Energy Transitions and Wavelengths

• Electrons transition between energy levels by emitting or absorbing photons of specific energy and wavelengths.
• Lyman series: Electromagnetic radiation in the ultraviolet region (n=1)
• Balmer series: Electromagnetic radiation in the visible and ultraviolet regions (n=2)
• Paschen series: Electromagnetic radiation in the infrared region (n=3)
• Brackett series: Electromagnetic radiation in the infrared region (n=4)
• Pfund series: Electromagnetic radiation in the infrared region (n=5)

Specific Wavelength Values

• Lyman series: 91.2 nm, 97.3 nm, 102.6 nm, 121.6 nm
• Balmer series: 364.8 nm, 410.2 nm, 434.1 nm, 486.1 nm, 656.3 nm
• Paschen series: 820.8 nm

Bohr Model Limitations

• The model fails to explain the spectra of atoms more complex than hydrogen.
• The model does not give information on electron distribution within atoms, or relative intensity of spectral lines.
• It fails to predict the fine structure of spectral lines.
• The Bohr model doesn't explain selection rules for transition, or the rates of transitions.
• The model ignores the effects of electric and magnetic fields (Stark and Zeeman effects).

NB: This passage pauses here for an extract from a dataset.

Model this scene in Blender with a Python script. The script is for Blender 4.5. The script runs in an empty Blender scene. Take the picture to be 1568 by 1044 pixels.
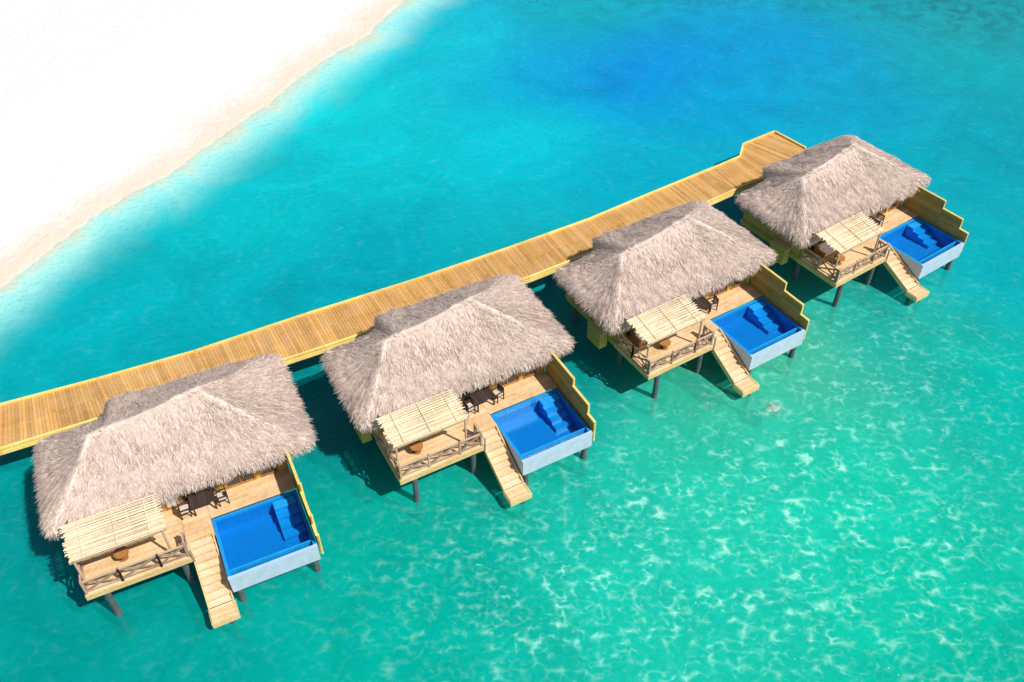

Extensions of the Bohr Model

• Finite nuclear mass: The nucleus and electron rotate around a common center of mass.
• Elliptical orbits (Bohr-Sommerfeld model): Electrons can follow elliptical orbits.

Reduced Mass

• The reduced mass (µ) is used in calculations involving the nucleus-electron system's mass.
•   The reduced mass is used when calculating isotope shifts, which occur because different isotopes of the same atomic species have differing reduced masses.

Hydrogen-Like Atoms

• The Bohr model can be applied to any atom with a single electron ( H and singly-ionized Helium).
• The formula must be modified for other atoms with more than one electron, because quantum mechanics is necessary if you want to describe multielectron systems.